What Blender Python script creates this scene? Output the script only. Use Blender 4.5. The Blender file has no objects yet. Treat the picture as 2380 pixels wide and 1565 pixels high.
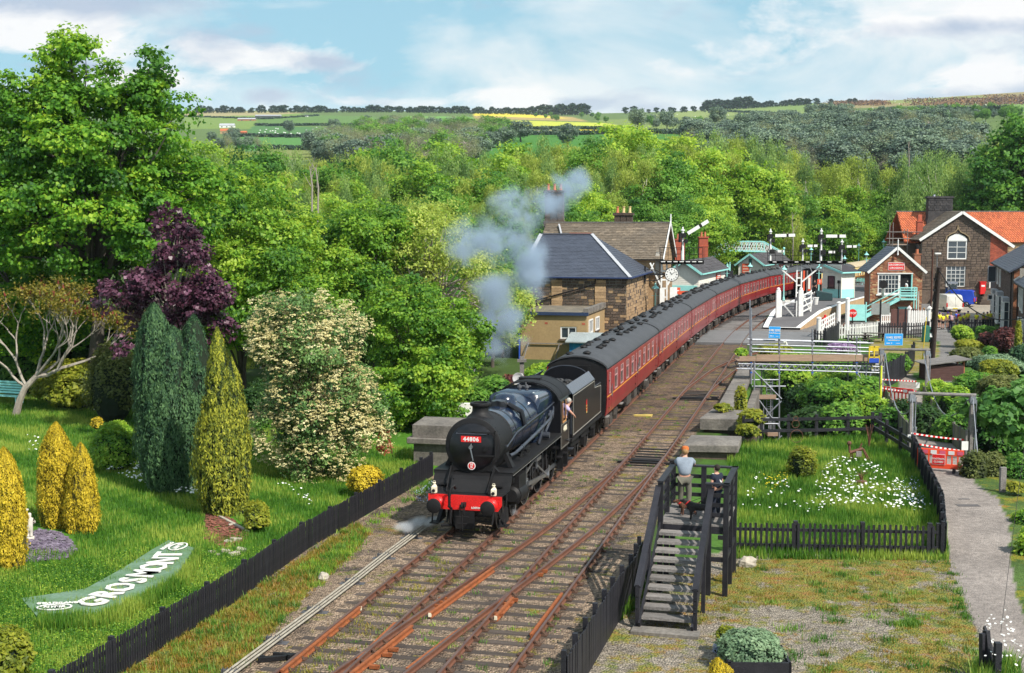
import bpy,bmesh,math,random
import numpy as np
from mathutils import Vector,Matrix,noise as mnoise
R=random.Random(7);NR=np.random.RandomState(7)
sc=bpy.context.scene
C=sc.collection
rad=math.radians
PIT=.0903;CAMH=10.03;FD=3022.5;PCX,PCY=1190.,782.4
cam=bpy.data.cameras.new('camera');camo=bpy.data.objects.new('camera',cam);C.objects.link(camo)
camo.location=(0,0,CAMH);camo.rotation_euler=(math.pi/2-PIT,0,0)
cam.sensor_width=36;cam.lens=36*FD/2380;cam.clip_start=.5;cam.clip_end=9000
sc.camera=camo
SUN=Vector((.56,-.6,.86)).normalized()
elev=math.asin(SUN.z);azi=math.atan2(SUN.x,SUN.y)
sl=bpy.data.lights.new('sun','SUN');sl.energy=4.6;sl.angle=rad(.6);sl.color=(1,.94,.84)
so=bpy.data.objects.new('sun',sl);C.objects.link(so);so.rotation_euler=SUN.to_track_quat('Z','Y').to_euler()
so.location=(0,0,60)
sc.view_settings.view_transform='Standard';sc.view_settings.look='None';sc.view_settings.exposure=0.5;sc.view_settings.gamma=1
sc.view_settings.use_curve_mapping=False
sc.cycles.max_bounces=5;sc.cycles.diffuse_bounces=3;sc.cycles.glossy_bounces=2;sc.cycles.transmission_bounces=3
sc.cycles.transparent_max_bounces=6;sc.cycles.volume_bounces=1
sc.cycles.volume_step_rate=2.0;sc.cycles.volume_max_steps=128
sc.cycles.use_denoising=True
W=bpy.data.worlds.new('World');sc.world=W;W.use_nodes=True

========

* Problem details: Print the complete listing exactly as it stands, without its pictures.

* Correct output:
What Blender Python script creates this scene? Output the script only. Use Blender 4.5. The Blender file has no objects yet. Treat the picture as 2380 pixels wide and 1565 pixels high.
import bpy,bmesh,math,random
import numpy as np
from mathutils import Vector,Matrix,noise as mnoise
R=random.Random(7);NR=np.random.RandomState(7)
sc=bpy.context.scene
C=sc.collection
rad=math.radians
PIT=.0903;CAMH=10.03;FD=3022.5;PCX,PCY=1190.,782.4
cam=bpy.data.cameras.new('camera');camo=bpy.data.objects.new('camera',cam);C.objects.link(camo)
camo.location=(0,0,CAMH);camo.rotation_euler=(math.pi/2-PIT,0,0)
cam.sensor_width=36;cam.lens=36*FD/2380;cam.clip_start=.5;cam.clip_end=9000
sc.camera=camo
SUN=Vector((.56,-.6,.86)).normalized()
elev=math.asin(SUN.z);azi=math.atan2(SUN.x,SUN.y)
sl=bpy.data.lights.new('sun','SUN');sl.energy=4.6;sl.angle=rad(.6);sl.color=(1,.94,.84)
so=bpy.data.objects.new('sun',sl);C.objects.link(so);so.rotation_euler=SUN.to_track_quat('Z','Y').to_euler()
so.location=(0,0,60)
sc.view_settings.view_transform='Standard';sc.view_settings.look='None';sc.view_settings.exposure=0.5;sc.view_settings.gamma=1
sc.view_settings.use_curve_mapping=False
sc.cycles.max_bounces=5;sc.cycles.diffuse_bounces=3;sc.cycles.glossy_bounces=2;sc.cycles.transmission_bounces=3
sc.cycles.transparent_max_bounces=6;sc.cycles.volume_bounces=1
sc.cycles.volume_step_rate=2.0;sc.cycles.volume_max_steps=128
sc.cycles.use_denoising=True
W=bpy.data.worlds.new('World');sc.world=W;W.use_nodes=True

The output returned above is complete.